Billy Young, Analyst
Good morning, guys. How are you?
Walt Phifer, CFO
Morning, Billy.
Billy Young, Analyst
Just a question on your business checking initiatives. Given the strong momentum in your comments and the strong performance over the past year, do you have any updated thoughts on how we should think about the funding mix looking out over the next year or two?
Walt Phifer, CFO
Yes, I'll start there, Billy. We have reached about 4% of our non-interest-bearing deposits as I mentioned earlier. Our aspirational goal is to get toward 15% of our deposit base over time. That's not going to happen next year, but I think we have seen a growth trajectory from 2% a year ago to 4% this year. This trajectory makes sense as we move into 2026.
Billy Young, Analyst
Got it. Thank you. That's helpful. A couple of housekeeping items on your decision to hold on to more of your gain on sale loans. Did you size up how much the benefit was to the margin from holding onto the higher-held-for-sale loans this quarter? And then, did you use this opportunity to portfolio more production in Q4?
Walt Phifer, CFO
Yeah, Billy. The benefit for NII of about $60 million of HFS, given our spreads and margins, is likely in the range of about $1.8 to $2.5 million per quarter. So, not overly material for Q4 itself. As for portfoling, I don’t think that's what we will likely do. I aspire to see us build any kind of treasure chest, but essentially a portfolio of loans held for sale that we can monetize.
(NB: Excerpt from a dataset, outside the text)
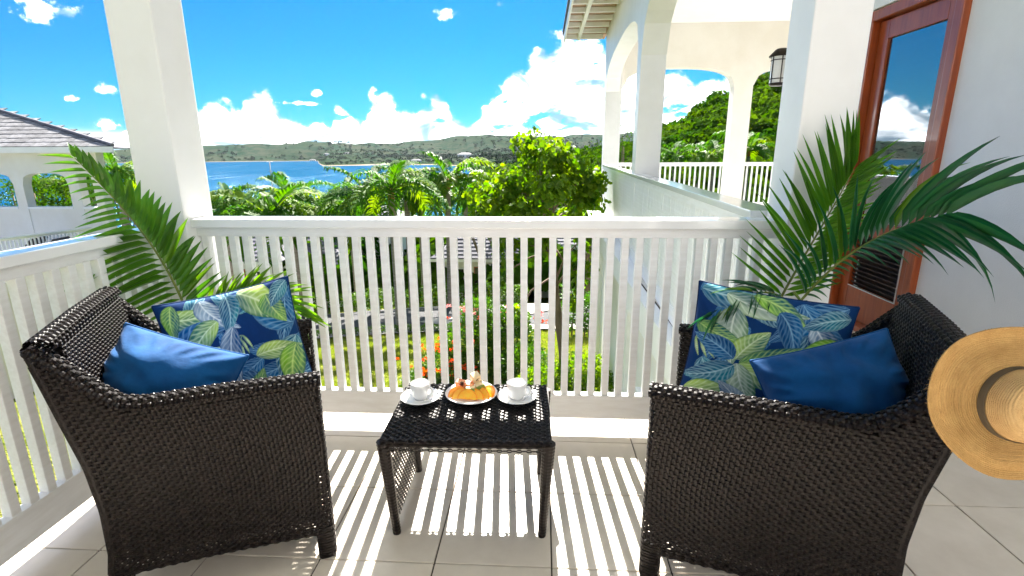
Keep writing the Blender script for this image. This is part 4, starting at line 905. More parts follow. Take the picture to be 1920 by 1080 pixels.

This gives us momentum into Q1, so we’ll likely monetize the additional $60 million here in Q1, which provides flexibility for reloads we originate in Q1.
Operator, Operator
Thank you, there are no further questions at this time. I will now hand the call back over to Chip Mahan, Chairman and CEO, for closing remarks.
Chip Mahan, Chairman and CEO
See you next quarter. Thanks.
Operator, Operator
Thank you. Ladies and gentlemen, the conference has now ended. Thank you all for joining. You may all disconnect your lines.